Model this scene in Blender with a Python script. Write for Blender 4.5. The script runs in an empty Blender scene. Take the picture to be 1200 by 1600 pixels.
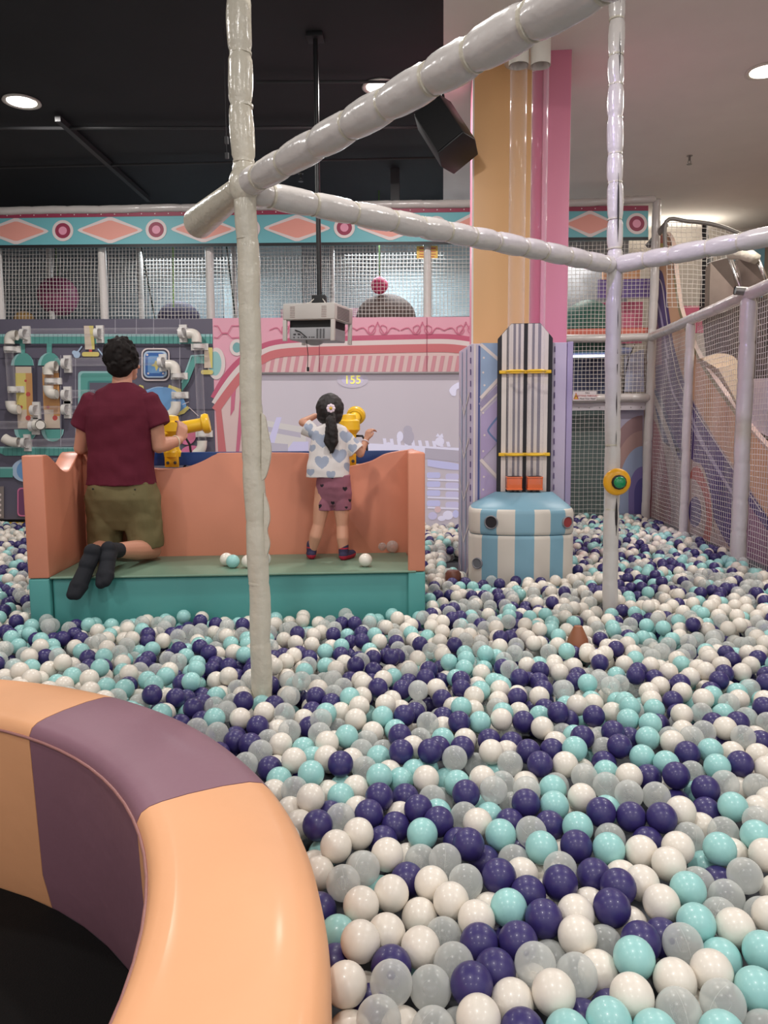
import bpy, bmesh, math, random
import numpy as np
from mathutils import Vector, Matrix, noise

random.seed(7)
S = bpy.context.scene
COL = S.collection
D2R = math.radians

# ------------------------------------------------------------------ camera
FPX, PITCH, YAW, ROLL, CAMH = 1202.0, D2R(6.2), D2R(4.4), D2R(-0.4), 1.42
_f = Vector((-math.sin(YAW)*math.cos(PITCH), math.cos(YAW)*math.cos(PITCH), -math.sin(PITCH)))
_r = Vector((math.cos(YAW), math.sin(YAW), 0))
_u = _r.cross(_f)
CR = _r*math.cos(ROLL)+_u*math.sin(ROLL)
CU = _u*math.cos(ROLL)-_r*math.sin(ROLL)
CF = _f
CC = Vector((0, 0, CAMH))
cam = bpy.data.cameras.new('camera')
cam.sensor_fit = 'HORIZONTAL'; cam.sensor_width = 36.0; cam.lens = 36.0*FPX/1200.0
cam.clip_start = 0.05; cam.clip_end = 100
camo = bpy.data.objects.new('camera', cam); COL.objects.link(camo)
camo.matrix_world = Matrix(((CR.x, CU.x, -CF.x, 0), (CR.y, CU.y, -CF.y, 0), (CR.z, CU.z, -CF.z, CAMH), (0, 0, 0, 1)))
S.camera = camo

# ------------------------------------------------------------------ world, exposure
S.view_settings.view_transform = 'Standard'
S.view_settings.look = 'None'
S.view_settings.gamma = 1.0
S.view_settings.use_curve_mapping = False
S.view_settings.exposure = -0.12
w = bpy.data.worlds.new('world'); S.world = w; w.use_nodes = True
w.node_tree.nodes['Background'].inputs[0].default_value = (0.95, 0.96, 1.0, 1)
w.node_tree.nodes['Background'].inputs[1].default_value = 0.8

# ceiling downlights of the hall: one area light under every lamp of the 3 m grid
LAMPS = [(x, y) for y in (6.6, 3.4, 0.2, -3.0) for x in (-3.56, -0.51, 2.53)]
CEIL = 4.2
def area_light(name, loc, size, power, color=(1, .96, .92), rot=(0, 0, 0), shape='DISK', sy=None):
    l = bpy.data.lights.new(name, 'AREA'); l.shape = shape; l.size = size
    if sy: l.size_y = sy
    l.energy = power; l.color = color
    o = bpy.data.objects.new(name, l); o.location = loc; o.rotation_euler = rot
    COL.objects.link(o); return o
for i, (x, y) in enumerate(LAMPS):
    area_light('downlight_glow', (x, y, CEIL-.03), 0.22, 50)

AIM
Using the listing above, say how many of its lines contain the string "scene", giving nothing but the figure.

SOLUTION FOR THIS TASK
2